A reason to welcome AI in science publishing:

More and more concern is being raised about the problems in academia that are rapidly expanding both qualitatively and quantitatively. Hardly anyone will disagree that there is a reproducibility crisis, increasing frequency of frauds and misconducts at every level. The burden of APCs is destroying the level playing field (if there was any) so that only the rich can publish in prestigious journals.  The bibliographic indices have almost taken away the need to read anything, because the importance of any piece of work is gauged by the journal impact factor; the performance of any researcher by the number of papers. So nobody reads research papers anymore. Citing them does not need reading them anyway. The rapidly changing picture in academia is a perfect case of proxy failure where proxies have completely devoured the goal of research. Now asking novel questions, getting new insights and solving society’s problems is no more the goal of research. Publishing papers in prestigious journals and grabbing more and more grants is. With this a downfall of science is bound to happen, and actual downfall that has already begun is also well demonstrated by many published studies.

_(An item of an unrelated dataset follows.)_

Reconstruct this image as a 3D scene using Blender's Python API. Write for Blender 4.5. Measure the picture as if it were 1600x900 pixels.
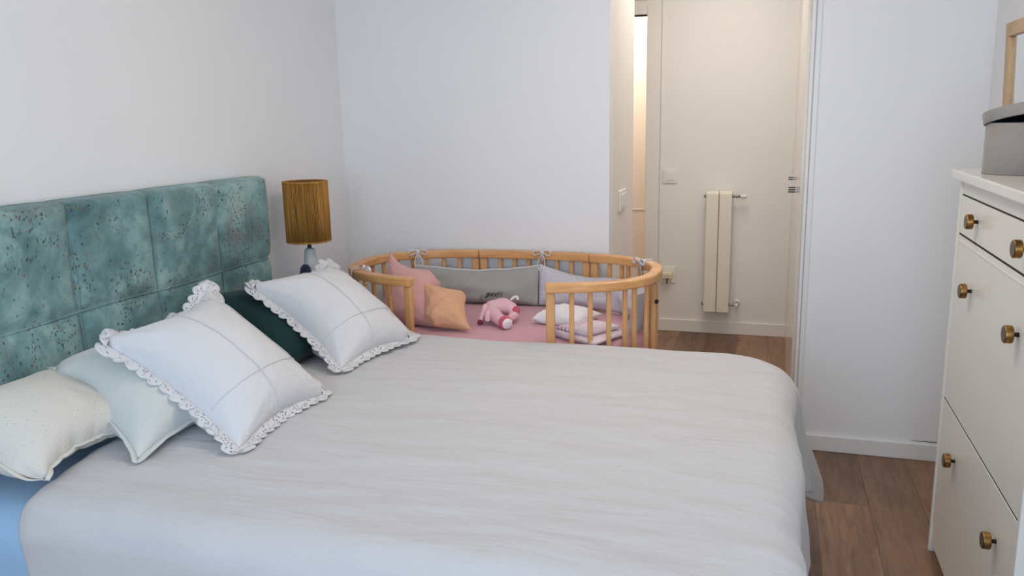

An additional serious concern now is AI. Of late so many researchers are using AI to write papers whose apparent quality of presentation is often better than what researchers themselves could have written. At present AI tools have many obvious flaws and they get caught red handed quite often. Incidences in which hallucinating AI cited references that did not exist have come to light. But soon AI will evolve to be better and then it will make it harder to detect flaws. In response to the first wave of AI generated papers, some journals banned them, but soon implementing such things will become impossible. An arms race of smarter frauds and smarter whistleblowers is not exactly going to be good for science.

Who will benefit the most from the more refined AI tools? Certainly the people involved in research misconduct because the frauds will become increasingly smarter and more difficult to detect as AI gets smarter.

And precisely for this reason I would welcome the use of AI in science publishing because it can get us out of the mess created by us over the last few decades. The mess has been created by the ‘publish or perish’ narratives that nurtured bad incentives. The set of bad incentives gave rise to the journal prestige rat race, the citation manipulation practices, the predatory journals as well as the prestigious robber journals exploiting the researchers’ desperation to publish. AI will help us come out of this mess not by smarter detection of fraud and misconduct, but by enhancing it and making it more and more immune to detection.

It is already become a common knowledge that many papers are being written with substantial contribution from AI. There is yet to be any example where a deep and disruptive insight is contributed by AI. The limiting factor in AI generated science is still going to be scientists who will decide to accept or reject what AI output is saying. If AI gives an output that goes against the current beliefs and opinions in the field, it is most likely to be rejected saying that sometime AI throws up junk (which might be true at times, but who knows) and we need not take every output as true. So AI will make normal routine and ritualistic science more rapid. It will give more easily and efficiently what people in a field are already expecting. But I doubt whether it will be of any help in a Kuhnian crisis.

But AI will tremendously help those who want to strengthen their CVs deceptively by increasing their number of publications, and blowing up citations. This trend will increase so sharply that it will soon collapse under its own weight. As writing papers become easier, their value in a CV will fall rapidly. Institutions will have to find alternative means to “evaluate” their candidates and employees. The clerical evaluation based on some numbers and indices will become so obviously ridiculous that it will have to give way to curious and critical evaluation which is not quantifiable and which cannot be done without efforts and expertise. Critical thinking, disruptive ideas, reproducibility will have to come to the front seat and replace bibliographic indices. Nothing can be more welcome than this. If the importance of number papers published and citation based indices vanishes, most bad incentives for fraudulent practices will vanish in no time.  Paper mills and peer review mills will collapse. There can no more be profiteering either by predatory or by robber journals. The edema of science will vanish because it will be no more confused with growth. So let AI disturb, disrupt and destroy the mainstream science publishing systems and that is my only hope to save science from its rapidly declining trustworthiness.

This will certainly happen but not very smoothly. There will be a decade or more of utter crisis and chaos, which has started already. The entire credibility of academia will be at stake. People will cross question the very existence of so many people in academia drawing fat salaries and contributing nothing to real insights.  If academics are prudent, they should start the process of rethinking sooner to shorten the period of crisis and chaos. Vested interests of publishers and power centers in academia will not allow this to happen so easily. There attempt will be to keep things entangled in the arms race. But there still are sensible people in science, aren’t they? The only thing sensible is to allow the current system of science publishing to get crushed under the weight of the AI assisted edema and then make a fresh beginning where HUMANS and not some computed indices make value judgments, identify, attach and appreciate real and insightful contributions to science and make a community of innately curious and investigative minds with no added incentives and rewards. Then let them take help of AI for anything. When the human rat race has vanished, AI will be tremendously useful for its positive contributions.